I can't find anything on Postgres to mimic PINTABLE, but pg_buffercache seems to give details on what is in the cache - you may want to check that, and see if your table is actually being cached.
A quick back of the envelope calculation makes me suspect that you're paging from disk. Assuming Postgres uses 4-byte integers, you have (6 * 4) bytes per row, so your table is a minimum of (24 * 350,000) bytes ~ 8.4MB. Assuming 40 MB/s sustained throughput on your HDD, you're looking at right around 200ms to read the data (which, as pointed out, should be where almost all of the time is being spent).

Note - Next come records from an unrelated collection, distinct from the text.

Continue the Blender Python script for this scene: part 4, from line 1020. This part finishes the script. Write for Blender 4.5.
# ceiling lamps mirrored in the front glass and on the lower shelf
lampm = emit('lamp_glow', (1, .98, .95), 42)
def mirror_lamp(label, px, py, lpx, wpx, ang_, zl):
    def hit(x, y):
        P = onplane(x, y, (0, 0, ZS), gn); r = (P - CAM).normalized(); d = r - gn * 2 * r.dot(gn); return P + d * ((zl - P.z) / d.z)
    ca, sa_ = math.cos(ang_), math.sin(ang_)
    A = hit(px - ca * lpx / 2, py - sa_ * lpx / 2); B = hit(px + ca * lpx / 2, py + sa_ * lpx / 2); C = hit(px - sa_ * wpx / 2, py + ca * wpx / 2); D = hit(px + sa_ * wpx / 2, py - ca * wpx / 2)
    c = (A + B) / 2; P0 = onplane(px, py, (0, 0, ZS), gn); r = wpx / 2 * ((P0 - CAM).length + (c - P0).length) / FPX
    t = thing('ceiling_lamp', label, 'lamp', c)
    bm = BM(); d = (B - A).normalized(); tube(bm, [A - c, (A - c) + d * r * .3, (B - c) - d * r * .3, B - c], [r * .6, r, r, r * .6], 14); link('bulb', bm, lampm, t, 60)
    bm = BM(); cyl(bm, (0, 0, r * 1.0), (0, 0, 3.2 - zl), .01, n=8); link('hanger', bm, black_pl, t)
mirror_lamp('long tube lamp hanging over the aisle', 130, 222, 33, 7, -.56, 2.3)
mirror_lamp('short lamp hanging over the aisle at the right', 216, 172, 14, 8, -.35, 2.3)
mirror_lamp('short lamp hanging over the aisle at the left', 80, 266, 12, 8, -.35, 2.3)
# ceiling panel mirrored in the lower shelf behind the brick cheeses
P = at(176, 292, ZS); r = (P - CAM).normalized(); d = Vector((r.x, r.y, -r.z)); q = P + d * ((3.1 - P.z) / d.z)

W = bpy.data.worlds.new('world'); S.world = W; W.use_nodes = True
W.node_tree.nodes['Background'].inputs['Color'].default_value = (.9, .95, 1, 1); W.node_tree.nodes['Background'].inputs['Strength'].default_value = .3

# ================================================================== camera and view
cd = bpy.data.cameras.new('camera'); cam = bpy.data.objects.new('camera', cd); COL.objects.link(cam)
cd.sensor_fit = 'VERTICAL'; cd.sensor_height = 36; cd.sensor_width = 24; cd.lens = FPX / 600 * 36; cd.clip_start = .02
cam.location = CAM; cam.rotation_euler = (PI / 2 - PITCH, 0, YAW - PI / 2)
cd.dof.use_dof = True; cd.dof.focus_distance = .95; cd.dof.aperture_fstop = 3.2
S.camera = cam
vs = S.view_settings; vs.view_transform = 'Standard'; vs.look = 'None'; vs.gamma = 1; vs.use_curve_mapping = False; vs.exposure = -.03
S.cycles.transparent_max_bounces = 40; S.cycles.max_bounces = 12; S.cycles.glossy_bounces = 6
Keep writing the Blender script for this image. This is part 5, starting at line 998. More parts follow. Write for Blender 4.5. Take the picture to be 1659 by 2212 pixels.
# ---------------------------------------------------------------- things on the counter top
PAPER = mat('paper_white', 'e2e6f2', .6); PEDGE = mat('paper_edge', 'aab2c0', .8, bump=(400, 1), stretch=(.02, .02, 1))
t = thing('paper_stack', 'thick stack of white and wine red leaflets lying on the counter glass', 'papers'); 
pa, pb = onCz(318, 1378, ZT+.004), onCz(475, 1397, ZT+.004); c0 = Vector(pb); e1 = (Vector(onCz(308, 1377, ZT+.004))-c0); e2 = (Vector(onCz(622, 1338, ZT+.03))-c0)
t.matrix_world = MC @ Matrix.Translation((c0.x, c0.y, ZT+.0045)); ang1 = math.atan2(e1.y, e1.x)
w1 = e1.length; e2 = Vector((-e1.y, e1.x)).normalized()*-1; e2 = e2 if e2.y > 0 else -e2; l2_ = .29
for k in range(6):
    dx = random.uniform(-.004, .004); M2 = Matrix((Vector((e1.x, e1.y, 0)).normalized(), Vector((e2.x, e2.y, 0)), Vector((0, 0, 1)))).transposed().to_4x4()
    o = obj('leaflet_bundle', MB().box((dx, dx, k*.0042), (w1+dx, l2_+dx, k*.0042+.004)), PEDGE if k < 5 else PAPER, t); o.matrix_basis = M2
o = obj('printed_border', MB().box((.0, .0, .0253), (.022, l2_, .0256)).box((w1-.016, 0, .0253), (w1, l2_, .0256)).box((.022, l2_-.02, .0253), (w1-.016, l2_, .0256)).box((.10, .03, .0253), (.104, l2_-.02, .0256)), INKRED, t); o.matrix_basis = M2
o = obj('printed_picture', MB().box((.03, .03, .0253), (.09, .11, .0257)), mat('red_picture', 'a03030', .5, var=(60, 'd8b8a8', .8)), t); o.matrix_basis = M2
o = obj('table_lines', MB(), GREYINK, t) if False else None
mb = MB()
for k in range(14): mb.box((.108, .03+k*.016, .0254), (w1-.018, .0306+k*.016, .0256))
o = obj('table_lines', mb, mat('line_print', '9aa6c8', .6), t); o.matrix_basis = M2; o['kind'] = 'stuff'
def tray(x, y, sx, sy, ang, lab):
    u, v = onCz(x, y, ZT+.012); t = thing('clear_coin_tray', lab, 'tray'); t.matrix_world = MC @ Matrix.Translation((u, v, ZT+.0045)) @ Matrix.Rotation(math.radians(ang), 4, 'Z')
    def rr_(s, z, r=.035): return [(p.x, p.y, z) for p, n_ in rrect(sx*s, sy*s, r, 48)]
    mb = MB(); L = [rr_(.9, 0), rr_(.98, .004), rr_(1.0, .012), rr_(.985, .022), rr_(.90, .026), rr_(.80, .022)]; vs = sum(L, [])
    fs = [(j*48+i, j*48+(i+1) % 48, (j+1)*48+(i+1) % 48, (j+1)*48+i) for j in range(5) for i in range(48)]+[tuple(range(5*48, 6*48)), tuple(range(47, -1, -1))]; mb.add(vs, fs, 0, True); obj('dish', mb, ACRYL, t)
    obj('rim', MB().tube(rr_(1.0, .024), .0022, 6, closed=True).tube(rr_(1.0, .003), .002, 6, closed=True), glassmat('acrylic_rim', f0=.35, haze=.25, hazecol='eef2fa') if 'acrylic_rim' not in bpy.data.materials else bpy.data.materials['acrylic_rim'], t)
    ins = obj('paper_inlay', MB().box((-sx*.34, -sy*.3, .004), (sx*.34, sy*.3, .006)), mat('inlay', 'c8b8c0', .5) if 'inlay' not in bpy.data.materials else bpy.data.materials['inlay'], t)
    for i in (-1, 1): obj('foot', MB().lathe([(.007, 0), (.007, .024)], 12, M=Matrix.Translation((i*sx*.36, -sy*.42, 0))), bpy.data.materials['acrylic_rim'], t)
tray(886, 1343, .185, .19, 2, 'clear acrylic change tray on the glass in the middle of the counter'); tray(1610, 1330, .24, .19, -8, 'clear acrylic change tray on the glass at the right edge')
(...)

Unless I screwed up my math somewhere, I don't see how it's possible that you are able to read 8MB into your Java app and process it in the times you're showing - unless that file is already cached by either the drive or your OS.
I don't think that your results are all that surprising -- if anything it is that Postgres is so fast.
Does the Postgres query run faster a second time once it has had a chance to cache the data? To be a little fairer your test for Java and Python should cover the cost of acquiring the data in the first place (ideally loading it off disk).
If this performance level is a problem for your application in practice but you need a RDBMS for other reasons then you could look at memcached. You would then have faster cached access to raw data and could do the calculations in code.
One other thing that an RDBMS generally does for you is to provide concurrency by protecting you from simultaneous access by another process. This is done by placing locks, and there's some overhead from that.
If you're dealing with entirely static data that never changes, and especially if you're in a basically "single user" scenario, then using a relational database doesn't necessarily gain you much benefit.
Are you using TCP to access the Postgres? In that case Nagle is messing with your timing.
You need to increase postgres' caches to the point where the whole working set fits into memory before you can expect to see perfomance comparable to doing it in-memory with a program.
Thanks for the Oracle timings, that's the kind of stuff I'm looking for (disappointing though :-)
Materialized views are probably worth considering as I think I can precompute the most interesting forms of this query for most users.
I don't think query round trip time should be very high as i'm running the the queries on the same machine that runs Postgres, so it can't add much latency?
I've also done some checking into the cache sizes, and it seems Postgres relies on the OS to handle caching, they specifically mention BSD as the ideal OS for this, so I thinking Mac OS ought to be pretty smart about bringing the table into memory. Unless someone has more specific params in mind I think more specific caching is out of my control.
In the end I can probably put up with 200 ms response times, but knowing that 7 ms is a possible target makes me feel unsatisfied, as even 20-50 ms times would enable more users to have more up to date queries and get rid of a lots of caching and precomputed hacks.
I just checked the timings using MySQL 5 and they are slightly worse than Postgres. So barring some major caching breakthroughs, I guess this is what I can expect going the relational db route.
I wish I could up vote some of your answers, but I don't have enough points yet.